Photo: Jacob Heymann Butcher Shop, 345 Sixth Avenue, New York City. Taken in 1938 by WPA photographer Berenice Abbott. Source: Flickr.
Local farmer Shannon Hayes, who raises grass-fed pigs, cows, sheep and chickens at Sap Bush Hollow Farm in West Fulton, has an essay in Yes Magazine this week about why she charges $7.50 a pound for ground beef -- and why that's just fine.
Every week, we meet someone who tells us the prices are too high.
In fact, at those prices, the average net income for our family members has maxed out at $10 per hour. But part of our job is to hold our chins up and accept weekly admonishment for our inability to produce food as cheaply as it can be found in the grocery store.
Hayes, author of Radical Homemakers and a regular contributor to Yes Magazine, argues that the true costs of large-scale agriculture -- invisible subsidies, environmental degradation, food-related illness -- are not reflected in the price of a factory-farmed cut at the grocery store.
The "true cost" of industrially raised food, especially meat and animal products, has become something of a mantra in the food world. But not all small farmers believe that local-food prices should be so high.
Here's a contrarian view on the subject from another Schoharie County farmer: Bob Comis, who raises pigs and sheep at Stony Brook Farm in Schoharie. In 2009, Comis wrote an essay for the Ethicurean called "Unfair fare: Why prices for meat from small local farms are too high."

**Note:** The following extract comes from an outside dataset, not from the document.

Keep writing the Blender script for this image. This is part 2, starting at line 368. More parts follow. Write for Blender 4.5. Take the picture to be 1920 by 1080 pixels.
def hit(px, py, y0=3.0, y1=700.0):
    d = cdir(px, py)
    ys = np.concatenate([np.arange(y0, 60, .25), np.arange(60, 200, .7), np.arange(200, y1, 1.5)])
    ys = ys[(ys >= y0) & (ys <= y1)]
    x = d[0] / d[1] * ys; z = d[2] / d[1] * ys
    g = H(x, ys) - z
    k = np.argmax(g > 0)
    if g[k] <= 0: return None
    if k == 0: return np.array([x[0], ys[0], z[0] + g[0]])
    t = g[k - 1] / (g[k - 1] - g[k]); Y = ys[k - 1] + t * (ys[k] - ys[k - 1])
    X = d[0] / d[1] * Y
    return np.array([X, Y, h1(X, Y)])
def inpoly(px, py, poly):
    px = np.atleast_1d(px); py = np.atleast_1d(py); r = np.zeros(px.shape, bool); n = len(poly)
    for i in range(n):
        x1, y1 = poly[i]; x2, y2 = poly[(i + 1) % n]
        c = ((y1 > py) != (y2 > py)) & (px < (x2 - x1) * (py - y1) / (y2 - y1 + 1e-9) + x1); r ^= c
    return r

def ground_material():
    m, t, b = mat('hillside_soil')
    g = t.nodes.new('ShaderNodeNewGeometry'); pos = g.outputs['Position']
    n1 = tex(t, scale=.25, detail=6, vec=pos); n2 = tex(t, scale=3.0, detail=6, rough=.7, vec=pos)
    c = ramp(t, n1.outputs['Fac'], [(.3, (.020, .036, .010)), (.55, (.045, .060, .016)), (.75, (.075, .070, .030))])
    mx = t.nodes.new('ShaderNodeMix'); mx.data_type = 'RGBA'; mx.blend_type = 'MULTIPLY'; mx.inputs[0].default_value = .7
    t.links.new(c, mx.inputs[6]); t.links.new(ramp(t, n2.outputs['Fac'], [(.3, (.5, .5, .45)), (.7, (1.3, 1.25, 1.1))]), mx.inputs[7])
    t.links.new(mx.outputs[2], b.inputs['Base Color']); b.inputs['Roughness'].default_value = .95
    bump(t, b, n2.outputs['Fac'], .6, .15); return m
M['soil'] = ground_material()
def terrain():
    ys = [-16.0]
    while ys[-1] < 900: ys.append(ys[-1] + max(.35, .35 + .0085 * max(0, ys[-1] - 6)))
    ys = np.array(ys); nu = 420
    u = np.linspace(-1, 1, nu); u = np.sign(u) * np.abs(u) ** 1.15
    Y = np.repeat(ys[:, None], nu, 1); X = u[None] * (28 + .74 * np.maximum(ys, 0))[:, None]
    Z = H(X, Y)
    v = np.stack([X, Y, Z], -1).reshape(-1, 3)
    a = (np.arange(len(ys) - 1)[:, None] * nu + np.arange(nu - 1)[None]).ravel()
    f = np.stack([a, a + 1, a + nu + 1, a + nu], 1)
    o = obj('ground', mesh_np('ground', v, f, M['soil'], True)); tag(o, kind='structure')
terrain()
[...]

Comis argues that while local meat cannot and should not compete with industrial producers on price, prices would come down if small-scale farmers would commit to raising more animals. An excerpt:
The next time you talk to your livestock farmer, ask him or her what their production volume is. You might be surprised to find out just how many local farmers are finishing just a dozen pigs (or even a few dozen), a few hundred chickens (or even a thousand), and/or just a handful of cows per year. Based on reasonable prices, cash flow on that volume is extremely low, and the cash flow requirements of fixed costs such as land, buildings, and equipment is very high, so those low-volume local farmers have to charge outrageous prices to bump up their cash flow.
Comis farms full-time, and blogs about it at stonybrookfarm.wordpress.com.